Wcale nie musi. To jest akurat przypadek gdzie obie strony mają swoje racje.
Ponieważ jednak piszę o muzyce, tutaj pozwolę sobie od amatorskiej publicystyki odpocząć.

Ciężko u mnie z pisaniem, w obecny i kolejny weekend poświęcam się literaturze.

Trzymajcie się, pozdrawiam wszystkich dawno nie widzianych ludzi

Authors get paid when people like you upvote their post.
If you enjoyed what you read here, create your account today and start earning FREE STEEM!
Sort Order:  

Piękny utwór i świetna płyta. <3
Jeśli chodzi o Brexit. Trudno, stało się. Jeszcze zatęsknią za Unią, zwłaszcza że prawie połowa Brytyjczyków była przeciw.

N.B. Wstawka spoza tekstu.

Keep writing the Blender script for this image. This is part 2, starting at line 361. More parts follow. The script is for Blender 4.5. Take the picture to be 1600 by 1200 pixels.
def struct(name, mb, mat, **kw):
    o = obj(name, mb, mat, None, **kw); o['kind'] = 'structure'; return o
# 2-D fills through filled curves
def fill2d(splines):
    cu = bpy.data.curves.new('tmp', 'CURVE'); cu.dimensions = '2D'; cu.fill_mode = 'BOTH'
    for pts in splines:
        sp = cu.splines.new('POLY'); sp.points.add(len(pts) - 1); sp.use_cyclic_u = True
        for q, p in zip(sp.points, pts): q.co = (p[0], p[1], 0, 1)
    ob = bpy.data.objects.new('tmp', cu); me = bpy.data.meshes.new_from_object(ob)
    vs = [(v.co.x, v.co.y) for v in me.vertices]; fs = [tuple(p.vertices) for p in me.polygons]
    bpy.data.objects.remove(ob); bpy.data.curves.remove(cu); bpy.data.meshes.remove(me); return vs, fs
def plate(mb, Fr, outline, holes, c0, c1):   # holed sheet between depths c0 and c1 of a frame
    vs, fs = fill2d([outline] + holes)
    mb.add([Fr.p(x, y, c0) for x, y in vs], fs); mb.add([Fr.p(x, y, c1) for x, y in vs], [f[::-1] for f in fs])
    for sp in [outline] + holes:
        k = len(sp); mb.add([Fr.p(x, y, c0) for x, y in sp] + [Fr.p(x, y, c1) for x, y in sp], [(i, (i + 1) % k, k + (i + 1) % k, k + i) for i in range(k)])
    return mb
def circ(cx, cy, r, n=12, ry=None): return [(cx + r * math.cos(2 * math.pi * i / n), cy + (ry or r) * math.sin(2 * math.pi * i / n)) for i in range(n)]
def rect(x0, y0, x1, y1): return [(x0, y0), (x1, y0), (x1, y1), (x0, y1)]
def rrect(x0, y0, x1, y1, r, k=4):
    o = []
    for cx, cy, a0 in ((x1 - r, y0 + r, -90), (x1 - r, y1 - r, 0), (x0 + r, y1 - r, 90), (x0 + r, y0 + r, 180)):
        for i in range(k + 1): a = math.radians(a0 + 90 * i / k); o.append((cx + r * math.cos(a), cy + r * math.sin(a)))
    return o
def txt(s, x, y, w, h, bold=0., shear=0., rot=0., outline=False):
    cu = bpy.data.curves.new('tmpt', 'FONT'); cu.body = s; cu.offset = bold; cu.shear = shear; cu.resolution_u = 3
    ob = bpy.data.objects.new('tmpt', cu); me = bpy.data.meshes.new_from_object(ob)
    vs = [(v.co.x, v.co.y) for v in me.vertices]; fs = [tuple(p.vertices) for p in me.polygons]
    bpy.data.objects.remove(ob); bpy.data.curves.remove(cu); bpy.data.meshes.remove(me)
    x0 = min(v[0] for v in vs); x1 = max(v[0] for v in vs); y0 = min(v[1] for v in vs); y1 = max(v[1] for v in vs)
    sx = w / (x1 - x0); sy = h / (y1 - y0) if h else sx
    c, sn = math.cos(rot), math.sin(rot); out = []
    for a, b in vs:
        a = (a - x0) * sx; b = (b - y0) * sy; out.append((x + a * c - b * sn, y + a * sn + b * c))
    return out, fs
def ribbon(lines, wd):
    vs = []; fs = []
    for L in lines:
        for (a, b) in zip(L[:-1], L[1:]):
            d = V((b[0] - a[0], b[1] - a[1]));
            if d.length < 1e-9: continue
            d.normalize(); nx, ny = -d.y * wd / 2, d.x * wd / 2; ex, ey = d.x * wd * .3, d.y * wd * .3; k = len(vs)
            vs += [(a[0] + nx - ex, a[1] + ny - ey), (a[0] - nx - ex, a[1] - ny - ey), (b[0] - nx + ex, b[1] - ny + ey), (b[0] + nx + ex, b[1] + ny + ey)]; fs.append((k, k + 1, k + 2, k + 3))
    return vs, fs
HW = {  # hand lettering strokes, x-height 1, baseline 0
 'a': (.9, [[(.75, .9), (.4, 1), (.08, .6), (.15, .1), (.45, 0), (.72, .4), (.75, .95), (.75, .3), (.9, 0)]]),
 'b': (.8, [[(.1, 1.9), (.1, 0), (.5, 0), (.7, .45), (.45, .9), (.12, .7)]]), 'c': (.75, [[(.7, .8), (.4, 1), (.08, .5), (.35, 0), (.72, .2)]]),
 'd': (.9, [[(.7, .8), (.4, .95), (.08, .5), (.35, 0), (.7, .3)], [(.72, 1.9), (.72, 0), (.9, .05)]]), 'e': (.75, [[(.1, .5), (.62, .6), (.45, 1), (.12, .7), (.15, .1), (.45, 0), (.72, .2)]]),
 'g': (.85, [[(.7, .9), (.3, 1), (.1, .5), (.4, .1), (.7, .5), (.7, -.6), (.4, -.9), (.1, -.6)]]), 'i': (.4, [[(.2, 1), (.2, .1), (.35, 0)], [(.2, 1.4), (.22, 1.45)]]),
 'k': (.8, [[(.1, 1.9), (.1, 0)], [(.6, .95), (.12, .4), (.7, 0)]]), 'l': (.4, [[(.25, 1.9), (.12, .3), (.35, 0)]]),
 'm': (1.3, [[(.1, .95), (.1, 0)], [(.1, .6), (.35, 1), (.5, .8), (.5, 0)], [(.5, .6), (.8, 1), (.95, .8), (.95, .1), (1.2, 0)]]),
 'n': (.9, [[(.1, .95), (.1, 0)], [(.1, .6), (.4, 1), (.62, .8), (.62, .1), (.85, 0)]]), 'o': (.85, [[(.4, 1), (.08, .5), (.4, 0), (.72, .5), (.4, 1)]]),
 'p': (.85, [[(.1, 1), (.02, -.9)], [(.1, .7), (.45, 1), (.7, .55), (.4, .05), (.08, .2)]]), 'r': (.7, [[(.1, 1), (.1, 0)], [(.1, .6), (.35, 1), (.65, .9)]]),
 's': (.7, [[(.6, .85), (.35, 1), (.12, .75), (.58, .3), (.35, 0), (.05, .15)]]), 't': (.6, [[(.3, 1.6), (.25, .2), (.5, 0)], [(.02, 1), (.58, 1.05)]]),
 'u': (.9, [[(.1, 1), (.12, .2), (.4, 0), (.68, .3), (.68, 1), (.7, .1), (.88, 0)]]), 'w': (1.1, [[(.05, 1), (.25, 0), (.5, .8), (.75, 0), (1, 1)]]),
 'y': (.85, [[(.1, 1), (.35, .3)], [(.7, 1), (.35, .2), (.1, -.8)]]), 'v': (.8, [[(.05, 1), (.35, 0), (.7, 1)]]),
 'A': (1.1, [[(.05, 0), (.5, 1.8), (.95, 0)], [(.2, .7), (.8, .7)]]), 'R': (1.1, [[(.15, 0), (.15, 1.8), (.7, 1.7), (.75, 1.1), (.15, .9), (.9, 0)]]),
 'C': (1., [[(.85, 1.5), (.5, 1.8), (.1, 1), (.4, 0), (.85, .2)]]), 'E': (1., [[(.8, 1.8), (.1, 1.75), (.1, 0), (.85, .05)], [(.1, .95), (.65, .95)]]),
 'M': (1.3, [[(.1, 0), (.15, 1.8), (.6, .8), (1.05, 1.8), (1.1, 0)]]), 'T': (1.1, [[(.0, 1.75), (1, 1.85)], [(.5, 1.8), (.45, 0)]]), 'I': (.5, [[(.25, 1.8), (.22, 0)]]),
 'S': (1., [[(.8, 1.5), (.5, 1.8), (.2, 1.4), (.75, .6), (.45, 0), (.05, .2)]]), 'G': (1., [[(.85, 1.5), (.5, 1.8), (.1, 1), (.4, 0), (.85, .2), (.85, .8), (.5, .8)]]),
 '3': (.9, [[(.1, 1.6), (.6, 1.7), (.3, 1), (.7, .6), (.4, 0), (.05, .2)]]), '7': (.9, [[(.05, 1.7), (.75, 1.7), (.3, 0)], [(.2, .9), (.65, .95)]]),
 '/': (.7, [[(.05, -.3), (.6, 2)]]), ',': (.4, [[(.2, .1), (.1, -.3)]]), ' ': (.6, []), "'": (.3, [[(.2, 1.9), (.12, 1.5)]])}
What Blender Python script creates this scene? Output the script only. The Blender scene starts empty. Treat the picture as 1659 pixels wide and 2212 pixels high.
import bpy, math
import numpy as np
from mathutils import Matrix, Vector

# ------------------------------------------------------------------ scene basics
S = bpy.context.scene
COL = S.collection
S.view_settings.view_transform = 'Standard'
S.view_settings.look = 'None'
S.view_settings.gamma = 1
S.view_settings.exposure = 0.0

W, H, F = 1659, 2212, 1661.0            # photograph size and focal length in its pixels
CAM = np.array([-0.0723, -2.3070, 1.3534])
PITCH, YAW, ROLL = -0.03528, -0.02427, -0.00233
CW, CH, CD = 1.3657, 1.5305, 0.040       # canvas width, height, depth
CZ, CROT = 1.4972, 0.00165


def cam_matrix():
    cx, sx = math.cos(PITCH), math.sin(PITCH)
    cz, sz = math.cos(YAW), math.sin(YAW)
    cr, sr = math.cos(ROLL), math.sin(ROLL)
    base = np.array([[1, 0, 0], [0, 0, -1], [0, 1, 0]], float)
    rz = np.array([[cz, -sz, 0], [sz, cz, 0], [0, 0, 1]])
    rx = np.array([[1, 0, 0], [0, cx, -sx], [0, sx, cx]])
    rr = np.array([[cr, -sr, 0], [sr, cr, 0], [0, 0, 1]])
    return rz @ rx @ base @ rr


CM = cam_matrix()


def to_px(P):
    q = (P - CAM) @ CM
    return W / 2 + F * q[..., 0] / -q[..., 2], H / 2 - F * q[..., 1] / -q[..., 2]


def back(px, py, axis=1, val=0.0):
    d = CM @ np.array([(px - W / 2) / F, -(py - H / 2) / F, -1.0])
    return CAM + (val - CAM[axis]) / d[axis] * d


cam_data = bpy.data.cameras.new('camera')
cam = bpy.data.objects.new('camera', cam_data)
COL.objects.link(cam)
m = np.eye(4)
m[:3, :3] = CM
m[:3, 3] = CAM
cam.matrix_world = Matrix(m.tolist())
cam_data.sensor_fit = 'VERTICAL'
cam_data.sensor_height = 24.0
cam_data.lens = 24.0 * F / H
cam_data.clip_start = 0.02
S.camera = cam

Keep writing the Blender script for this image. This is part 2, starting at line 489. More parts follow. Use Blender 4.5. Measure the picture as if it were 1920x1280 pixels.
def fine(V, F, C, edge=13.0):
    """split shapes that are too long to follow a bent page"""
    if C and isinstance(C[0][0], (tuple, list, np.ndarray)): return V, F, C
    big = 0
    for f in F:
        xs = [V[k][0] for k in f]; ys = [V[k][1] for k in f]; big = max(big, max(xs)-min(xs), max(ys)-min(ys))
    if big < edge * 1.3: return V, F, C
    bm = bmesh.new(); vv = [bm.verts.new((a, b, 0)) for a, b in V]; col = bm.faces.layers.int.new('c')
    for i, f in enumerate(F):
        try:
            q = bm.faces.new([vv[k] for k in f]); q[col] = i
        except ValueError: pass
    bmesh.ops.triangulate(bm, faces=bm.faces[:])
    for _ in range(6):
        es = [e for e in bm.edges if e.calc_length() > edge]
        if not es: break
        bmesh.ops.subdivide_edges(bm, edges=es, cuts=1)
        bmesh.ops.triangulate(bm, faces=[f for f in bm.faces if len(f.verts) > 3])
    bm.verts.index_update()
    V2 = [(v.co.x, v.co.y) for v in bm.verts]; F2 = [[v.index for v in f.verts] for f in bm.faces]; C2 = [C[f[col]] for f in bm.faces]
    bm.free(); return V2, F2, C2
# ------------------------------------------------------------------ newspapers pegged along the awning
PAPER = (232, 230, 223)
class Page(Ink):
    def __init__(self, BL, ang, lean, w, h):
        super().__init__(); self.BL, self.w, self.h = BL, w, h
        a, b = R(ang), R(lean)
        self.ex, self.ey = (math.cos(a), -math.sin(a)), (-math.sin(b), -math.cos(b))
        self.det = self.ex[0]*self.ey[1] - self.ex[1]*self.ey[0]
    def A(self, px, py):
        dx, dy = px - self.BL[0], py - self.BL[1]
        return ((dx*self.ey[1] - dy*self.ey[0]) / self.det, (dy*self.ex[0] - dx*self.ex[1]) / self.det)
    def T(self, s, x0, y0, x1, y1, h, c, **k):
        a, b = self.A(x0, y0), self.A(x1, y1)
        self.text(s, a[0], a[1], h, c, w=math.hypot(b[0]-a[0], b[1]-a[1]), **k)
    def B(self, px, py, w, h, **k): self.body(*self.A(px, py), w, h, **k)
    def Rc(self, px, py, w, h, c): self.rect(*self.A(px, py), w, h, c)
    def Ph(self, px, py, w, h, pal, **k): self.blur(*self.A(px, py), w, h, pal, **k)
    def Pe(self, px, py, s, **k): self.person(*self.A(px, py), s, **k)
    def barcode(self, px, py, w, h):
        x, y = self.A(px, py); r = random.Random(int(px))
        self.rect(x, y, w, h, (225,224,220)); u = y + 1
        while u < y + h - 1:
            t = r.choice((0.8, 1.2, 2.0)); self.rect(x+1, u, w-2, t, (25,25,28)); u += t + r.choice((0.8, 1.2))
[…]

Mam nadzieję że nie będą jakoś bardzo cierpieć.
Niemniej, gdy w 2014 obywatele Szkocji głosowali w referendum niepodległościowym, jednym z poważniejszych argumentów przeciw było członkostwo w UE. Szkocja poza Zjednoczonym Królestwem musiałaby przeprowadzić odrębny proces akcesyjny. O ile mam pewne zastrzeżenia do szkockich niepodległościowców, o tyle uważam że ich dążenia mają postawy których nie da się w obecnym kształcie zbagatelizować. To wszystko też konsekwencja brexitu.
Dzięki wielkie za komentarz.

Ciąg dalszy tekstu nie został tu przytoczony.